Any pictures in the records below must be left out when you repeat the lines from the line containing "Model this scene" through the line containing "bg.inputs['Strength'].default_value = 3.4" exactly.

◆ Data for this exercise
______

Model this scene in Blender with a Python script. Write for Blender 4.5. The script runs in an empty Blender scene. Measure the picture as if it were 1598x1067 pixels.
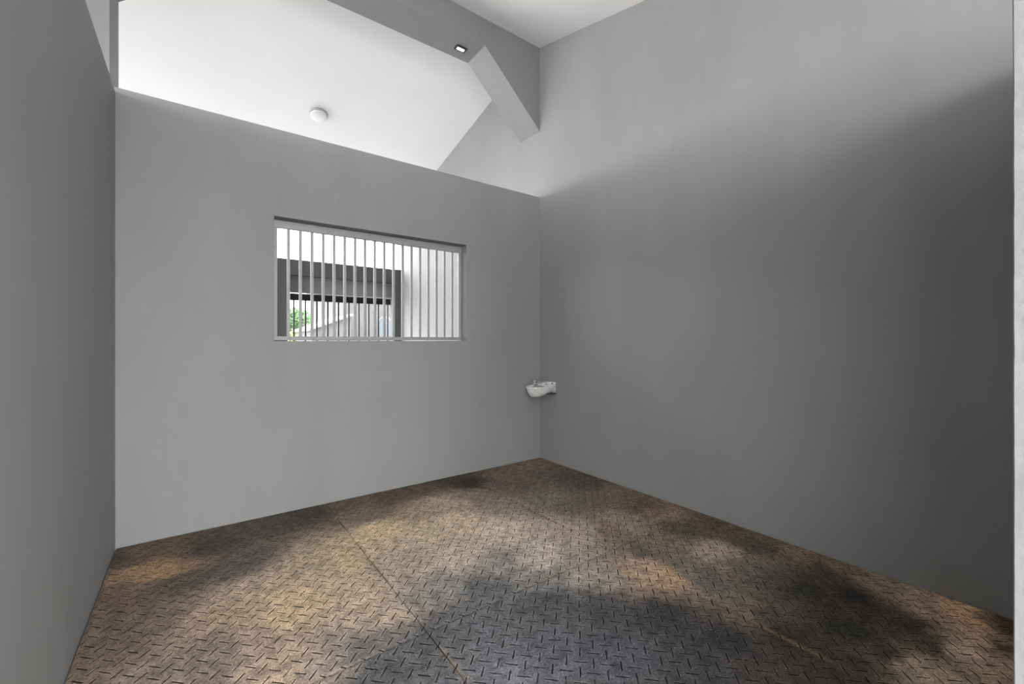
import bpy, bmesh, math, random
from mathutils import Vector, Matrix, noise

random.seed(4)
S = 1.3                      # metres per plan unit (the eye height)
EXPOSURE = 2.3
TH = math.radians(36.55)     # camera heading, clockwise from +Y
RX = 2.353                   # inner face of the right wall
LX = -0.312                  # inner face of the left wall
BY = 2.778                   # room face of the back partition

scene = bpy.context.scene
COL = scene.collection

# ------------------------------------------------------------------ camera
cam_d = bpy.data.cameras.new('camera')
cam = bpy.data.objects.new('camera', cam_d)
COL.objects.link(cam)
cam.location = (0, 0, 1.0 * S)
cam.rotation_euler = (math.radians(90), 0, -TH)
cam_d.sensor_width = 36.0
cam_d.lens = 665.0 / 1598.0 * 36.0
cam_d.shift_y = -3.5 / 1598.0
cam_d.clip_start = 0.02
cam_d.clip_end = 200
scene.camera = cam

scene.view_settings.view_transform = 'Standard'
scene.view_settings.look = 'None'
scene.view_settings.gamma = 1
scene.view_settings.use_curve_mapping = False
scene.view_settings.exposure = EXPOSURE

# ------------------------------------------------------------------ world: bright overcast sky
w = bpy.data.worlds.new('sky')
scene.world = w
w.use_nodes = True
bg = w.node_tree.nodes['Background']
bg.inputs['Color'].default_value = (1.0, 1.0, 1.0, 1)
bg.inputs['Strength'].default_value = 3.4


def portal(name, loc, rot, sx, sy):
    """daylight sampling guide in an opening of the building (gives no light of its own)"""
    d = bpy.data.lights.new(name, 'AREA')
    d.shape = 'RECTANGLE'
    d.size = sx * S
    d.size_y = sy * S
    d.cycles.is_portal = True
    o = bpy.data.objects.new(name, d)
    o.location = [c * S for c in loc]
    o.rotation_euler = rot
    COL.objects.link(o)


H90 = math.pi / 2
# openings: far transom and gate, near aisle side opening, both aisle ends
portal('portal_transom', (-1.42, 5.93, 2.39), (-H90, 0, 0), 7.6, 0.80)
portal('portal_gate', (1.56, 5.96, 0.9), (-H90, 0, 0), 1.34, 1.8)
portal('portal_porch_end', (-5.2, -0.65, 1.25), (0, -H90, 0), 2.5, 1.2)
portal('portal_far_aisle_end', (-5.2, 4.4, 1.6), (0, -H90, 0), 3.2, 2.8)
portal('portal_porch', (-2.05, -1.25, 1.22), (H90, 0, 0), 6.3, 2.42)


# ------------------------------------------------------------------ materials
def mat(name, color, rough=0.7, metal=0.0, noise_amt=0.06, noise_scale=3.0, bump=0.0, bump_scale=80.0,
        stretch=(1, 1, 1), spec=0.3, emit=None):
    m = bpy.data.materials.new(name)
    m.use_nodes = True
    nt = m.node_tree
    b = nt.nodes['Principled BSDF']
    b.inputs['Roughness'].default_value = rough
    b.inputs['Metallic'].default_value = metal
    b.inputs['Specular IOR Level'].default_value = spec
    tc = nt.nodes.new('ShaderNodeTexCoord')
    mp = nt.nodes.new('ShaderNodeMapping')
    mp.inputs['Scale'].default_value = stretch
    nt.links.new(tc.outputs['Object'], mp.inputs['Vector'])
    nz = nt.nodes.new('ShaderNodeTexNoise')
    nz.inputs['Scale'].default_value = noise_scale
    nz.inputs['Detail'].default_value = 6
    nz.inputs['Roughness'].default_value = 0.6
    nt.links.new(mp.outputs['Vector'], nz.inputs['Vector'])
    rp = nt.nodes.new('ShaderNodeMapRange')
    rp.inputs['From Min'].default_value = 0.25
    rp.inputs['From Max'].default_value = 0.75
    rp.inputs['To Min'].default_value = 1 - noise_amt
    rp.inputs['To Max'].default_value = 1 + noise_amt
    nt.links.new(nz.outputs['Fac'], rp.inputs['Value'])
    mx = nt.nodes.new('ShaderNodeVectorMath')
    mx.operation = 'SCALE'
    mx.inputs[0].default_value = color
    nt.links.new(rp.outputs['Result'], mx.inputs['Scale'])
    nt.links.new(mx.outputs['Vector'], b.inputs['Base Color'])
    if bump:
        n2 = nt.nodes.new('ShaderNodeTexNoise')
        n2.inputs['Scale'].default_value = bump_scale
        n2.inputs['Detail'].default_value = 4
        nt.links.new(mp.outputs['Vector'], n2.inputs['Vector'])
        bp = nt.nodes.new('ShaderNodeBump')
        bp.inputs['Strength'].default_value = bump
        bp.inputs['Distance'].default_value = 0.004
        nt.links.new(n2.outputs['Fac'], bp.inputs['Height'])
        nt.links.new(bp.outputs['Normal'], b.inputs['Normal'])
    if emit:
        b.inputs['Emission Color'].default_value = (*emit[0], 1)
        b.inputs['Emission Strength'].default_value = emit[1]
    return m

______

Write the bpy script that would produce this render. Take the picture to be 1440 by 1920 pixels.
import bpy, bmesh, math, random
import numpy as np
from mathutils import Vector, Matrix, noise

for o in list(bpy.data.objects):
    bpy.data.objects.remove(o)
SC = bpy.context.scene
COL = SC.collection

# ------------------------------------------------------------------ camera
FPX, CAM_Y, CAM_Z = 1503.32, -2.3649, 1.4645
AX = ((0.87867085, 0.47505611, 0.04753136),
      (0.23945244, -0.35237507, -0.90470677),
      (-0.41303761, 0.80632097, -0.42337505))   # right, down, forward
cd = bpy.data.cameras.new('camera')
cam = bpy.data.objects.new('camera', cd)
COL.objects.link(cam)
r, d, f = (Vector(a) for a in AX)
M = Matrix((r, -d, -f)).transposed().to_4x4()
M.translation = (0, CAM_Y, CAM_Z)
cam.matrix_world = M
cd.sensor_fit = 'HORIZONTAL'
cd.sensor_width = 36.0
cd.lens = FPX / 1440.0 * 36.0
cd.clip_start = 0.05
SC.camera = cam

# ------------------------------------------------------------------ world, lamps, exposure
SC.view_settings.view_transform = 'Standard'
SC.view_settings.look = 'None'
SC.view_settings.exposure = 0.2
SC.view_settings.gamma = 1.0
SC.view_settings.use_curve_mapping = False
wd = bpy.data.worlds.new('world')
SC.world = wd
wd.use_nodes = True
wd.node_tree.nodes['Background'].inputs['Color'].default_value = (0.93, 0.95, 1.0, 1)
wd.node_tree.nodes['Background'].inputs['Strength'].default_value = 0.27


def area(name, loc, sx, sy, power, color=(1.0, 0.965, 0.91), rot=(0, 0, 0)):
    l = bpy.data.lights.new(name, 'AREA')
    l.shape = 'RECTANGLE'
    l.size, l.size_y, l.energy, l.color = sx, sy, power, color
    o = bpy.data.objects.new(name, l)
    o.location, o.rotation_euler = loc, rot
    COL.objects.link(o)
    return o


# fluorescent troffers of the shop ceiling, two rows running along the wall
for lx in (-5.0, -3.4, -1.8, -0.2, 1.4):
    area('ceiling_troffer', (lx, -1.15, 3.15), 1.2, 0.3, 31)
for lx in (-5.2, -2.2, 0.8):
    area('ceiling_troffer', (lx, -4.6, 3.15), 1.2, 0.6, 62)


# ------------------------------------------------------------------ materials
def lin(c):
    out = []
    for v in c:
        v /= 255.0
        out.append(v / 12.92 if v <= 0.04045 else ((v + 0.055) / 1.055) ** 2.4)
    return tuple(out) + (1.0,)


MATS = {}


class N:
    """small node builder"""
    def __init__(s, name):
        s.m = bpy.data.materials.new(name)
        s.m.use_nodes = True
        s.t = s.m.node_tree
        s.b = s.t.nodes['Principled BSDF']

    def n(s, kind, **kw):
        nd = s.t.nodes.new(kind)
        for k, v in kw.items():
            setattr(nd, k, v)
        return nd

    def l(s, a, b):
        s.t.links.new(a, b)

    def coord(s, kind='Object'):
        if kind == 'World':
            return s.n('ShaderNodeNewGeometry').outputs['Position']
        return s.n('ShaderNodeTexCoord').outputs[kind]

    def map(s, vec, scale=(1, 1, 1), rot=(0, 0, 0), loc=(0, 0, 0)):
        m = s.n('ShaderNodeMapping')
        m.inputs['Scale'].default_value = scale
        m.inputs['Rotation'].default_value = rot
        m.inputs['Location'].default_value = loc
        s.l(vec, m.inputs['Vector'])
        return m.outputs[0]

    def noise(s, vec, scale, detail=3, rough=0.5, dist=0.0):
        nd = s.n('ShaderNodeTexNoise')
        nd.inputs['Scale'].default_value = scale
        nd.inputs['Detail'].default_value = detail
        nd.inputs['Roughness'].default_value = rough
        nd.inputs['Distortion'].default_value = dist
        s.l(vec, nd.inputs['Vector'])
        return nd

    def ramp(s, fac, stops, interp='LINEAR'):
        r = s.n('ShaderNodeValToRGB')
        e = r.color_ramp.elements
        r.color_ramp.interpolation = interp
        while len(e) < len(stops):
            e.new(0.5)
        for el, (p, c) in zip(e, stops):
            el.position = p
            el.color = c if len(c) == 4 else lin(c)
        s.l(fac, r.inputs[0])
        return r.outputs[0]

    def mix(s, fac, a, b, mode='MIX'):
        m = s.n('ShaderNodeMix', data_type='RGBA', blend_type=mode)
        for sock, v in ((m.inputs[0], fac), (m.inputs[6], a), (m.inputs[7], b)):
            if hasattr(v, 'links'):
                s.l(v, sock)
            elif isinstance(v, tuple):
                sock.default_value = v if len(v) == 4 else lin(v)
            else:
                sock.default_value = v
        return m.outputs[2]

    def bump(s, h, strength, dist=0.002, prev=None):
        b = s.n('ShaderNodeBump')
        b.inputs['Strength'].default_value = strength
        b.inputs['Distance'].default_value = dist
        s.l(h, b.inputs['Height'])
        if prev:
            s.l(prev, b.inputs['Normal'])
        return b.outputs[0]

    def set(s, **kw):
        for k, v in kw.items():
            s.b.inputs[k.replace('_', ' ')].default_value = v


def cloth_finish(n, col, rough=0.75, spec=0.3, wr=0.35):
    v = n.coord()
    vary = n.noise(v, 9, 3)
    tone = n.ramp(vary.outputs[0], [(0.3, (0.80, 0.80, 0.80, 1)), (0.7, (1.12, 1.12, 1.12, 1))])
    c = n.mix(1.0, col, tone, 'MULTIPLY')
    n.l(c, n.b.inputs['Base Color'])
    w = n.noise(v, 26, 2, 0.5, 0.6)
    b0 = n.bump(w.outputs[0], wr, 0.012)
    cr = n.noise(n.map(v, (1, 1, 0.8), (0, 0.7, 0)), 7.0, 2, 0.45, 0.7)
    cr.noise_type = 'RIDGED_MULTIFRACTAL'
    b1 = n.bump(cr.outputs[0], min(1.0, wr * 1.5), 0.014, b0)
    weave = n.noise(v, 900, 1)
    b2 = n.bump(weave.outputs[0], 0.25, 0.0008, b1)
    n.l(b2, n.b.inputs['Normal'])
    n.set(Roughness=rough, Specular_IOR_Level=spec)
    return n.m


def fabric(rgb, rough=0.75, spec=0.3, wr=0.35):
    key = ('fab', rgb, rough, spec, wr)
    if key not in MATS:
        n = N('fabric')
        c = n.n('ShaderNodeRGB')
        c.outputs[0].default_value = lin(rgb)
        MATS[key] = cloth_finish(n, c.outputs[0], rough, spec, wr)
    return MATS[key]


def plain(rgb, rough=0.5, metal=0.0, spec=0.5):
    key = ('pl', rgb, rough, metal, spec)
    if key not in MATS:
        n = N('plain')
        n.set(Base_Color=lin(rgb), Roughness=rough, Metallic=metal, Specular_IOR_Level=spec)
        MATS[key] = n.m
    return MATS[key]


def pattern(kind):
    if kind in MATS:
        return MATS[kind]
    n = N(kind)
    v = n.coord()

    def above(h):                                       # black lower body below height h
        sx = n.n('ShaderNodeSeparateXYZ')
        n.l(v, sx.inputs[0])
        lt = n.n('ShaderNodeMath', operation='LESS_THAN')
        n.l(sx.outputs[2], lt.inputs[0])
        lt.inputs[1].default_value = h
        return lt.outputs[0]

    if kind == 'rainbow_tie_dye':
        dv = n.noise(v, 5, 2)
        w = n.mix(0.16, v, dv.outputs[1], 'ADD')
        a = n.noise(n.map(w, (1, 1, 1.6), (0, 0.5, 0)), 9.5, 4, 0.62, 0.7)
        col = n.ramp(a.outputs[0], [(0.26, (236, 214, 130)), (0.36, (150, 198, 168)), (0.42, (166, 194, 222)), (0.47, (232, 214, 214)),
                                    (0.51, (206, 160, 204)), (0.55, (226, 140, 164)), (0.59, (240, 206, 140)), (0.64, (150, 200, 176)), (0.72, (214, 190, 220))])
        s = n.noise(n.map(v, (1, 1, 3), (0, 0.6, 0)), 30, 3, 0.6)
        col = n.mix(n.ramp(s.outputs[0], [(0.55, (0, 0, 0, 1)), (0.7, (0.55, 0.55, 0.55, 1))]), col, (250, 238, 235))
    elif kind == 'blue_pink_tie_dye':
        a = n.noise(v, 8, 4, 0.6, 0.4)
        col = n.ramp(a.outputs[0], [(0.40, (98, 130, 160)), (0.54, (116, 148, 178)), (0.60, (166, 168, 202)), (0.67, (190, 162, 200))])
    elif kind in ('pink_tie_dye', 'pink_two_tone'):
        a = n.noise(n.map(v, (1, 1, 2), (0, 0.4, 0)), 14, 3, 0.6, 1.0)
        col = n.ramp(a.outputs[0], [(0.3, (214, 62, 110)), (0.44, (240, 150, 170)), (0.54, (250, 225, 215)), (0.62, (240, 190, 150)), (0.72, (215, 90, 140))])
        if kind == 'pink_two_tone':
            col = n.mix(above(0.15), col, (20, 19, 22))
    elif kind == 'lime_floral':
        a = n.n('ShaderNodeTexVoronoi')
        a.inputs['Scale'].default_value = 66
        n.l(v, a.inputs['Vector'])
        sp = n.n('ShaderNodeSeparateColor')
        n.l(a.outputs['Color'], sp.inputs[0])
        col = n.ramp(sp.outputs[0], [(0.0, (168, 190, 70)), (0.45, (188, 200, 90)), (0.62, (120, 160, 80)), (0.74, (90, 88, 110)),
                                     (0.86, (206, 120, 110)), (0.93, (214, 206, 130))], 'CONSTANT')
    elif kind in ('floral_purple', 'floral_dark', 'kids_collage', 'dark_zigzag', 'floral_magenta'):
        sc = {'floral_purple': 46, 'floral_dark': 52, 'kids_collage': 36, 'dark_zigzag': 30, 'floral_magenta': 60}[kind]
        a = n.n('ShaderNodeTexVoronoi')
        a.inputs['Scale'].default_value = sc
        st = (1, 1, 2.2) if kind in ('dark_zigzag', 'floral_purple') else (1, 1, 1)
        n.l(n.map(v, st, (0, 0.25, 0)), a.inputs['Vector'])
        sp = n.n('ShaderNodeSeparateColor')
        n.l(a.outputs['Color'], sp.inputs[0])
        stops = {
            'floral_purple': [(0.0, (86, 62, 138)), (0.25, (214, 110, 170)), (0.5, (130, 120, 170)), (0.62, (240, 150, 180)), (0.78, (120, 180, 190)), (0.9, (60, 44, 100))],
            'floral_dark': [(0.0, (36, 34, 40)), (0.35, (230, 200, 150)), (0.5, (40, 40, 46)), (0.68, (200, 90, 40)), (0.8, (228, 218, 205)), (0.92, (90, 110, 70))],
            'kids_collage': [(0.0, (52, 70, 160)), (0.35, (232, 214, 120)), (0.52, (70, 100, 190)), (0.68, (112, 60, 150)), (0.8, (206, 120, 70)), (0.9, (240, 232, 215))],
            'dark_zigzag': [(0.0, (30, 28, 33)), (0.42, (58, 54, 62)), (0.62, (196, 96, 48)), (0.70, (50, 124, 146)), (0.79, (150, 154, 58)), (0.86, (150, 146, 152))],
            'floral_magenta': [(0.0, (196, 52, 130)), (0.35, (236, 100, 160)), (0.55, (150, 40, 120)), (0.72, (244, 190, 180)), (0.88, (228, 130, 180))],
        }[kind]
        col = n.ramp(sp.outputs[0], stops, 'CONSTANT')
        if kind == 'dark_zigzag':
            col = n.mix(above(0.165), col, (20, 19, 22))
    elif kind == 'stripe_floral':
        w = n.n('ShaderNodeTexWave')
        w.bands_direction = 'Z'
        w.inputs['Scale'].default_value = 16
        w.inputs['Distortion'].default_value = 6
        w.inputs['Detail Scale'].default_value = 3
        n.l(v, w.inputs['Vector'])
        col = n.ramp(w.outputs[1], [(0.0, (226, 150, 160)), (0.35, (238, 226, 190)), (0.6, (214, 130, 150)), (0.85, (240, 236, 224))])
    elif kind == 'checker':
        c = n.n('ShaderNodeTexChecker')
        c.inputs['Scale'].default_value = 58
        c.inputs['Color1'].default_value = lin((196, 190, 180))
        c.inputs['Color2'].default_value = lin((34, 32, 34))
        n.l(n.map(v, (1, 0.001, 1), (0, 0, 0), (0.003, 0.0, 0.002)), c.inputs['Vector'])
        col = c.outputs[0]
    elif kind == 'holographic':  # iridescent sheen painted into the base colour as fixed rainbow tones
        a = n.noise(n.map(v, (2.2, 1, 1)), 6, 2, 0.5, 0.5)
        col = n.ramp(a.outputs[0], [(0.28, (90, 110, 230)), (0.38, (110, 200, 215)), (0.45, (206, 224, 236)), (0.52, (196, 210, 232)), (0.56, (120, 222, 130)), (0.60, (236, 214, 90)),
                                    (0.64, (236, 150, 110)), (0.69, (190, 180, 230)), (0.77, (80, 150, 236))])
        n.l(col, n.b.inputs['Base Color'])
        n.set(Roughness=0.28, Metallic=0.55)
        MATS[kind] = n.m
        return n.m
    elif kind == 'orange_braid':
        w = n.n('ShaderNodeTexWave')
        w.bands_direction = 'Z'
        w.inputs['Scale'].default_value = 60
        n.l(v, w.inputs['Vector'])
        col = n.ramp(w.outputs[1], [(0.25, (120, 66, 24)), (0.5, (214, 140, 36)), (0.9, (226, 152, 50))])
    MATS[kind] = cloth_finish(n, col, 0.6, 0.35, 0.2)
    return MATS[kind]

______

◆ Solution to this problem
Model this scene in Blender with a Python script. Write for Blender 4.5. The script runs in an empty Blender scene. Measure the picture as if it were 1598x1067 pixels.
import bpy, bmesh, math, random
from mathutils import Vector, Matrix, noise

random.seed(4)
S = 1.3                      # metres per plan unit (the eye height)
EXPOSURE = 2.3
TH = math.radians(36.55)     # camera heading, clockwise from +Y
RX = 2.353                   # inner face of the right wall
LX = -0.312                  # inner face of the left wall
BY = 2.778                   # room face of the back partition

scene = bpy.context.scene
COL = scene.collection

# ------------------------------------------------------------------ camera
cam_d = bpy.data.cameras.new('camera')
cam = bpy.data.objects.new('camera', cam_d)
COL.objects.link(cam)
cam.location = (0, 0, 1.0 * S)
cam.rotation_euler = (math.radians(90), 0, -TH)
cam_d.sensor_width = 36.0
cam_d.lens = 665.0 / 1598.0 * 36.0
cam_d.shift_y = -3.5 / 1598.0
cam_d.clip_start = 0.02
cam_d.clip_end = 200
scene.camera = cam

scene.view_settings.view_transform = 'Standard'
scene.view_settings.look = 'None'
scene.view_settings.gamma = 1
scene.view_settings.use_curve_mapping = False
scene.view_settings.exposure = EXPOSURE

# ------------------------------------------------------------------ world: bright overcast sky
w = bpy.data.worlds.new('sky')
scene.world = w
w.use_nodes = True
bg = w.node_tree.nodes['Background']
bg.inputs['Color'].default_value = (1.0, 1.0, 1.0, 1)
bg.inputs['Strength'].default_value = 3.4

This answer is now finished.